::: Data shown
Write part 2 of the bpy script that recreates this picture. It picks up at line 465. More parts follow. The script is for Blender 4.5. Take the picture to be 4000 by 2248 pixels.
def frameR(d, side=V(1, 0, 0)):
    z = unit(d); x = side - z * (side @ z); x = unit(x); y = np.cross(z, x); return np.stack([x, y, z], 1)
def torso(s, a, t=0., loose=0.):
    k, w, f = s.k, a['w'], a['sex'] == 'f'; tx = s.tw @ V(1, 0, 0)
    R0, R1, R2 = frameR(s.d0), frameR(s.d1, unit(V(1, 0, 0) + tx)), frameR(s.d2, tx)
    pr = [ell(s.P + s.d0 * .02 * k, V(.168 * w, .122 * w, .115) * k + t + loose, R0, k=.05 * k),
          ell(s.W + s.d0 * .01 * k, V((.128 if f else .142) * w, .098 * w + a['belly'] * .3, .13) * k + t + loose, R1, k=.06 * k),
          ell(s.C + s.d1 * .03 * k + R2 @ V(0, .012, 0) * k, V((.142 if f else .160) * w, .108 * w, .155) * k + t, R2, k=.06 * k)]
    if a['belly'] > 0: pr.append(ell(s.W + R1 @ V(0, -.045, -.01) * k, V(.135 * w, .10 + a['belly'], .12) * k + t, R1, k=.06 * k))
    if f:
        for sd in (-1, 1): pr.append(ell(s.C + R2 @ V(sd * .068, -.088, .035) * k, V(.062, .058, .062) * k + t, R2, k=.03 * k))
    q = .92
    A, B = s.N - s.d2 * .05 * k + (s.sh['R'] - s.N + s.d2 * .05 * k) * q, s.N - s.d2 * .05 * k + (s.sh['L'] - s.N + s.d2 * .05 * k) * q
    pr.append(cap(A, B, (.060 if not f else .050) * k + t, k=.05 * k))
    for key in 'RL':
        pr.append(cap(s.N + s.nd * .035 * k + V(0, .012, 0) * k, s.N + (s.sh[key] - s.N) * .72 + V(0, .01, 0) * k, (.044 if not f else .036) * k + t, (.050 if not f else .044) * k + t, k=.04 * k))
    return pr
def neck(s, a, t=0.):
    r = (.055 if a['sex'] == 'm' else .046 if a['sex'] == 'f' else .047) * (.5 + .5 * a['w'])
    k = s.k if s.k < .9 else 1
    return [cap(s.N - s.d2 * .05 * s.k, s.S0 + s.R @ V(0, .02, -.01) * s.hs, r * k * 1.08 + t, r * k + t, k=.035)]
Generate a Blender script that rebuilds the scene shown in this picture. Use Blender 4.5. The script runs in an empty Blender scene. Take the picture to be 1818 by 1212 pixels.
::::::
» **Problem to work on**
Write out every entry verbatim.

» **Result for this exercise**
Write part 2 of the bpy script that recreates this picture. It picks up at line 465. More parts follow. The script is for Blender 4.5. Take the picture to be 4000 by 2248 pixels.
def frameR(d, side=V(1, 0, 0)):
    z = unit(d); x = side - z * (side @ z); x = unit(x); y = np.cross(z, x); return np.stack([x, y, z], 1)
def torso(s, a, t=0., loose=0.):
    k, w, f = s.k, a['w'], a['sex'] == 'f'; tx = s.tw @ V(1, 0, 0)
    R0, R1, R2 = frameR(s.d0), frameR(s.d1, unit(V(1, 0, 0) + tx)), frameR(s.d2, tx)
    pr = [ell(s.P + s.d0 * .02 * k, V(.168 * w, .122 * w, .115) * k + t + loose, R0, k=.05 * k),
          ell(s.W + s.d0 * .01 * k, V((.128 if f else .142) * w, .098 * w + a['belly'] * .3, .13) * k + t + loose, R1, k=.06 * k),
          ell(s.C + s.d1 * .03 * k + R2 @ V(0, .012, 0) * k, V((.142 if f else .160) * w, .108 * w, .155) * k + t, R2, k=.06 * k)]
    if a['belly'] > 0: pr.append(ell(s.W + R1 @ V(0, -.045, -.01) * k, V(.135 * w, .10 + a['belly'], .12) * k + t, R1, k=.06 * k))
    if f:
        for sd in (-1, 1): pr.append(ell(s.C + R2 @ V(sd * .068, -.088, .035) * k, V(.062, .058, .062) * k + t, R2, k=.03 * k))
    q = .92
    A, B = s.N - s.d2 * .05 * k + (s.sh['R'] - s.N + s.d2 * .05 * k) * q, s.N - s.d2 * .05 * k + (s.sh['L'] - s.N + s.d2 * .05 * k) * q
    pr.append(cap(A, B, (.060 if not f else .050) * k + t, k=.05 * k))
    for key in 'RL':
        pr.append(cap(s.N + s.nd * .035 * k + V(0, .012, 0) * k, s.N + (s.sh[key] - s.N) * .72 + V(0, .01, 0) * k, (.044 if not f else .036) * k + t, (.050 if not f else .044) * k + t, k=.04 * k))
    return pr
def neck(s, a, t=0.):
    r = (.055 if a['sex'] == 'm' else .046 if a['sex'] == 'f' else .047) * (.5 + .5 * a['w'])
    k = s.k if s.k < .9 else 1
    return [cap(s.N - s.d2 * .05 * s.k, s.S0 + s.R @ V(0, .02, -.01) * s.hs, r * k * 1.08 + t, r * k + t, k=.035)]
Generate a Blender script that rebuilds the scene shown in this picture. Use Blender 4.5. The script runs in an empty Blender scene. Take the picture to be 1818 by 1212 pixels.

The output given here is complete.